I think my advice applies to all stages of investment. I wish more companies better understood the downside of raising at too high a valuation, an estimation of the company’s worth. I understand the temptation – the startup world tends to encourage it by profiling companies that have raised the most or have the highest valuations – but seeking the highest valuation is a short-sighted strategy.

Doing so means that everything has to go right, otherwise you have unhappy investors and often a subsequent fund-raise that’s a lot harder than it should be.


You recently got a promotion (and hopefully a raise!). Congrats! What’s changed about your day?

Thank you! It’s great to be recognized for your contributions and hard work, but it doesn’t change much about my day.

During a typical week, I’ll be in the office for a few days doing a mix of diligence calls, which means researching companies we’re interested in investing in, and supporting our portfolio companies. Revolution is very focused on working closely with our investments to help them grow, and this can mean helping them raise money, develop partnership strategies, find executive job candidates, etc.

And the rest of the week, I’m usually out of the office for a day or two to attend board meetings and conferences or to network with other investors. Meeting people in person and developing a strong network in venture is critically important for developing a pipeline of new deals as well as forming theses on potential investment areas. 

At night I get to start my second and third jobs as a mom and household janitor.

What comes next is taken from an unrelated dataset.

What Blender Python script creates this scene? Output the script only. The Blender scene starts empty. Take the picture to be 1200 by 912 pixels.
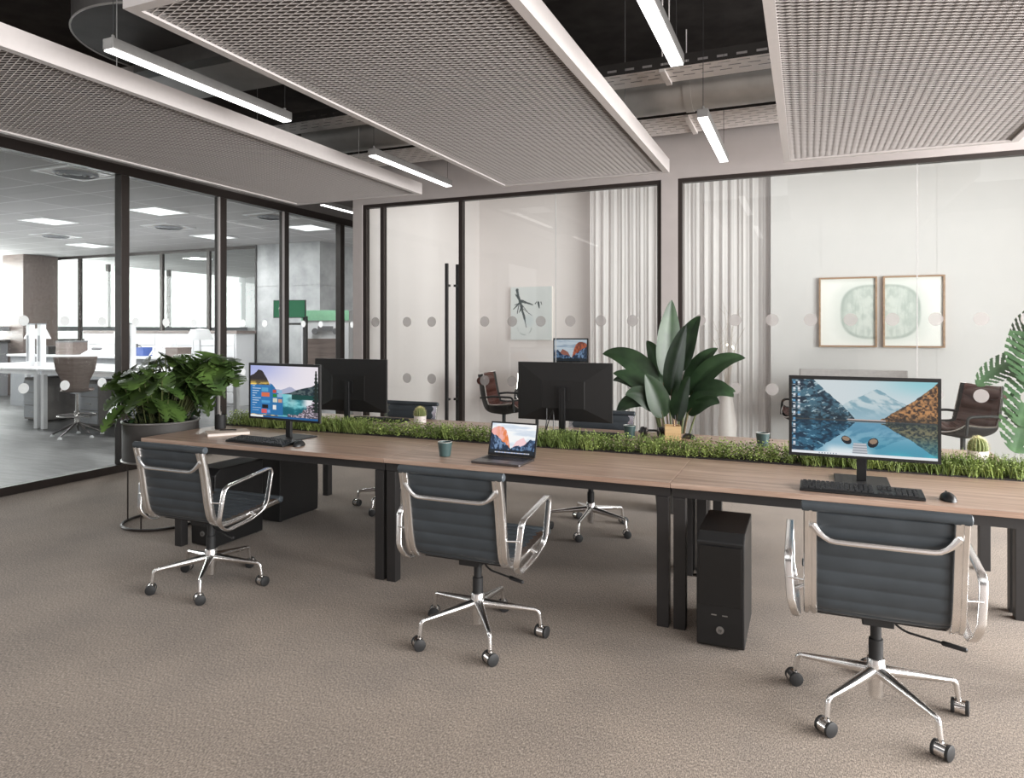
import bpy, math, random
import numpy as np
from mathutils import Vector, Matrix
PI = math.pi
R = math.radians
rnd = random.Random(7)
SC = bpy.context.scene
COL = SC.collection

# ------------------------------------------------------------------ mesh builder
class MB:
    def __init__(s):
        s.v = []; s.f = []
    def add(s, vs, fs):
        n = len(s.v)
        s.v.extend([tuple(p) for p in vs]); s.f.extend([tuple(i + n for i in f) for f in fs])
        return s
    def box(s, x0, x1, y0, y1, z0, z1):
        return s.add([(x0,y0,z0),(x1,y0,z0),(x1,y1,z0),(x0,y1,z0),(x0,y0,z1),(x1,y0,z1),(x1,y1,z1),(x0,y1,z1)],
                     [(0,3,2,1),(4,5,6,7),(0,1,5,4),(1,2,6,5),(2,3,7,6),(3,0,4,7)])
    def obox(s, c, ux, uy, uz, hx, hy, hz):
        c = Vector(c); ux = Vector(ux)*hx; uy = Vector(uy)*hy; uz = Vector(uz)*hz
        vs = [c+a*ux+b*uy+d*uz for d in (-1,1) for a, b in ((-1,-1),(1,-1),(1,1),(-1,1))]
        return s.add(vs, [(0,3,2,1),(4,5,6,7),(0,1,5,4),(1,2,6,5),(2,3,7,6),(3,0,4,7)])
    def beam(s, a, b, w, h, up=(0,0,1)):
        a = Vector(a); b = Vector(b); d = (b-a); L = d.length; d.normalize()
        side = d.cross(Vector(up)); side.normalize(); u = side.cross(d)
        return s.obox((a+b)/2, d, side, u, L/2, w/2, h/2)
    def cyl(s, x, y, z0, z1, r0, r1=None, n=20, cap=True):
        r1 = r0 if r1 is None else r1
        return s.lathe([(r0, z0), (r1, z1)], x, y, n, cap)
    def lathe(s, prof, x=0, y=0, n=24, cap=True):
        vs = []; fs = []
        for r, z in prof:
            for k in range(n):
                a = 2*PI*k/n
                vs.append((x+r*math.cos(a), y+r*math.sin(a), z))
        m = len(prof)
        for i in range(m-1):
            for k in range(n):
                k2 = (k+1) % n
                fs.append((i*n+k, i*n+k2, (i+1)*n+k2, (i+1)*n+k))
        if cap:
            fs.append(tuple(range(n-1, -1, -1))); fs.append(tuple((m-1)*n+k for k in range(n)))
        return s.add(vs, fs)
    def rod(s, a, b, r0, r1=None, n=12):
        return s.tube([a, b], [r0, r0 if r1 is None else r1], n)
    def tube(s, pts, rad, n=10, closed=False, sx=1.0, up=None, cap=True):
        """round tube along pts; rad a number or a list; sx squashes along the side direction"""
        P = [Vector(p) for p in pts]; m = len(P)
        rr = rad if isinstance(rad, (list, tuple)) else [rad]*m
        vs = []; fs = []
        prev = None
        for i in range(m):
            if closed: t = P[(i+1) % m]-P[i-1]
            elif i == 0: t = P[1]-P[0]
            elif i == m-1: t = P[-1]-P[-2]
            else: t = (P[i+1]-P[i]).normalized()+(P[i]-P[i-1]).normalized()
            if t.length < 1e-9: t = Vector((0,0,1))
            t.normalize()
            if up is not None:
                a = Vector(up).cross(t)
                if a.length < 1e-6: a = t.orthogonal()
            elif prev is None: a = t.orthogonal()
            else: a = prev-t*prev.dot(t)
            a.normalize(); prev = a
            b = t.cross(a)
            for k in range(n):
                q = 2*PI*k/n
                vs.append(P[i]+a*(math.cos(q)*rr[i]*sx)+b*(math.sin(q)*rr[i]))
        for i in range(m if closed else m-1):
            j = (i+1) % m
            for k in range(n):
                k2 = (k+1) % n
                fs.append((i*n+k, i*n+k2, j*n+k2, j*n+k))
        if not closed and cap:
            fs.append(tuple(range(n-1, -1, -1))); fs.append(tuple((m-1)*n+k for k in range(n)))
        return s.add(vs, fs)
    def sweep(s, pts, sec, side, closed=False):
        """sweep a closed 2D section (a along fixed vector `side`, b along the in-plane normal) along planar pts"""
        P = [Vector(p) for p in pts]; m = len(P); n = len(sec); S = Vector(side).normalized()
        vs = []; fs = []
        for i in range(m):
            if closed: t = (P[(i+1) % m]-P[i]).normalized()+(P[i]-P[i-1]).normalized()
            elif i == 0: t = P[1]-P[0]
            elif i == m-1: t = P[-1]-P[-2]
            else: t = (P[i+1]-P[i]).normalized()+(P[i]-P[i-1]).normalized()
            t.normalize(); nn = S.cross(t).normalized()
            for a, b in sec: vs.append(P[i]+S*a+nn*b)
        for i in range(m if closed else m-1):
            j = (i+1) % m
            for k in range(n):
                k2 = (k+1) % n
                fs.append((i*n+k, j*n+k, j*n+k2, i*n+k2))
        if not closed:
            fs.append(tuple(range(n))); fs.append(tuple((m-1)*n+k for k in range(n-1, -1, -1)))
        return s.add(vs, fs)
    def prism(s, poly, z0, z1):
        n = len(poly)
        return s.add([(x,y,z0) for x,y in poly]+[(x,y,z1) for x,y in poly],
                     [tuple(range(n-1,-1,-1)), tuple(range(n, 2*n))]+[(i,(i+1)%n,n+(i+1)%n,n+i) for i in range(n)])
    def ellip(s, c, rx, ry, rz, n=20, m=10, zmin=-1.0):
        vs = []; fs = []
        a0 = math.asin(zmin)
        for i in range(m+1):
            t = a0+(PI/2-a0)*i/m
            for k in range(n):
                q = 2*PI*k/n
                vs.append((c[0]+rx*math.cos(t)*math.cos(q), c[1]+ry*math.cos(t)*math.sin(q), c[2]+rz*math.sin(t)))
        for i in range(m):
            for k in range(n):
                k2 = (k+1) % n
                fs.append((i*n+k, i*n+k2, (i+1)*n+k2, (i+1)*n+k))
        fs.append(tuple(range(n-1,-1,-1))); fs.append(tuple(m*n+k for k in range(n)))
        return s.add(vs, fs)
    def grid(s, fn, nu, nv, skip=None):
        vs = [fn(i/nu, j/nv) for i in range(nu+1) for j in range(nv+1)]
        fs = []
        for i in range(nu):
            for j in range(nv):
                if skip and skip((i+.5)/nu, (j+.5)/nv): continue
                a = i*(nv+1)+j
                fs.append((a, a+nv+1, a+nv+2, a+1))
        return s.add(vs, fs)
    def xf(s, mat):
        s.v = [tuple(mat @ Vector(p)) for p in s.v]; return s

def rrect(w, h, r, n=4, cx=0, cy=0):
    out = []
    for sx, sy, a0 in ((1,1,0),(-1,1,90),(-1,-1,180),(1,-1,270)):
        for k in range(n+1):
            a = R(a0+90*k/n)
            out.append((cx+sx*(w/2-r)+r*math.cos(a), cy+sy*(h/2-r)+r*math.sin(a)))
    return out

def smooth_path(pts, n=8, closed=False):
    """Catmull-Rom through pts"""
    P = [Vector(p) for p in pts]; m = len(P); out = []
    rng = range(m) if closed else range(m-1)
    for i in rng:
        p1, p2 = P[i], P[(i+1) % m]
        p0 = P[i-1] if (closed or i > 0) else p1*2-p2
        p3 = P[(i+2) % m] if (closed or i+2 < m) else p2*2-p1
        for k in range(n):
            t = k/n
            out.append(.5*((2*p1)+(p2-p0)*t+(2*p0-5*p1+4*p2-p3)*t*t+(3*p1-p0-3*p2+p3)*t**3))
    if not closed: out.append(P[-1])
    return out

def corner_path(pts, rad, n=5, closed=False):
    """polyline with its corners rounded; rad number or list"""
    P = [Vector(p) for p in pts]; m = len(P); out = []
    for i in range(m):
        if not closed and i in (0, m-1): out.append(P[i]); continue
        r = rad[i] if isinstance(rad, (list, tuple)) else rad
        a = (P[i-1]-P[i]); b = (P[(i+1) % m]-P[i])
        la, lb = a.length, b.length; a.normalize(); b.normalize()
        r = min(r, la*.49, lb*.49)
        A = P[i]+a*r; B = P[i]+b*r
        for k in range(n+1):
            t = k/n
            out.append(A*(1-t)**2+P[i]*2*t*(1-t)+B*t*t)
    return out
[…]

Any thoughts on gender in your world?

Broadly, the finance industry lacks diversity, and in venture the statistics aren’t great either. Only 9% of US VCs are women and 74% of US firms don’t have a single female partner, so I feel very fortunate to work at a firm with several female investors and executives.

Generally I believe that diversity of thought will produce the best results regardless of the industry, but in venture, I think that the more diverse the group of people is that are sourcing investments will translate to a more diverse set of portfolio companies.